On Mar 24, 8:44*am, Han wrote:
Kurt Ullman wrote innews:HsednRKmoOIBI_DSnZ2dnUVZ_vydnZ2d@earthlink. com:

In article ,
*"Robert Green" wrote:


commodities markets went from $13 billion to $300 billion. Last year,
27 barrels of crude were being traded every day on the New York
Mercantile Exchange for every one barrel of oil that was actually
being consumed in the United States. *source:


http://www.cbsnews.com/2100-18560_162-4707770.html


* *Since oil is fungible and a world-wide market, *this is a bogus
* *stat.
The REALLY interesting one would how many are traded worldwide versus
how many are use worldwide.


I had to look up fungible, and I'm not sure I fully understand anything
more than a version of "easily substituted". *Statistics are always
suspect, since we usually don't know all the premises and limitations to
the calculations. *But bogus is too strong a word, IMO.

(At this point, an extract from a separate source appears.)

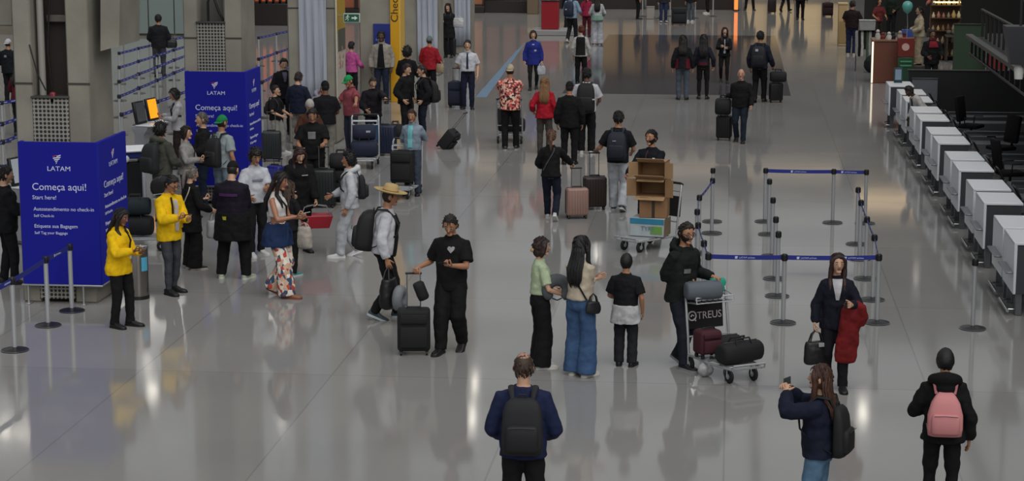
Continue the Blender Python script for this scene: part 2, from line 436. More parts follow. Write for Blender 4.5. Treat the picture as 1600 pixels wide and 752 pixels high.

Nevertheless, since the US share of the world oil market is in the order
of 25%, substantially more than the ~4% as the 27-fold multiple of trades
over uses of 1 barrel suggests, the much repeated selling of that same
barrel of oil seems excessive. *In the aggregate and on average such
trading cannot possibly reduce the average price of oil, since every
trade costs something.

So, yes the trading functions a bit to hedge and keep the prices in a
free market range, but that range is increased by the speculation.


And your definitive proof for that would be? Crickets.
Have you ever traded a single futures contract? I can just as
easily make a case that speculation decreases the range.
Again, there are speculators ON BOTH SIDES, LONG and
SHORT. You raised the example of rumors moving the
market. Let's say oil was at $100 and some rumor starts
moving it to $103. There are speculators that have been
around for decades. They know that most of these rumors
are just that, rumors. So, seeing it move up $3, they now
have an opportunity to short it, expecting it to move back
down. Later in the day, the price settles back to $102
and the speculator covers the short, taking his profit.
That action lessens the price move. It's also what a huge
amount of that volume is all about.

Regarding daily volume in futures, you've got it all wrong.
First, the CBS comparison of
futures volume versus US usage, as Kurt pointed out, is totally
bogus. Oil is a worldwide market, people use oil all over the
world. Participants in the US futures market are all over the
world and they will continue to be, unless we let you drive
them out. In which case, the business will just move to a
more friendly country where perhaps it will be less regulated.
How would you like that?

If you compare the futures volume to worldwide production,
about a weeks worth of contracts change hands each day.
So, for CBS, the correct ratio is not 27:1 but more like 7:1.
Now it's kind of odd that someone who AFAIK has never
traded a single futures contract of any kind would know
what the "right" volume should be. But tell us, what is
the right number from your magic ball?

What you have backwards here is that volume is a bad
thing. It's a very good thing that leads to efficient pricing
and liquidity. Let's say you need to sell 1000 shares of
a stock first thing Monday morning. Which market would
you rather that stock be in? The pink sheets of stocks
where if you're lucky, they might trade a few thousand
shares a day? Or would you want it to be one of the
NASDAQ stocks where they do millions of shares a day?
In the latter case, you could enter a market order, have
it filled in a second at a fair price. Try that in the other
market and see what happens. The more activity you
have in a trading environment, the better.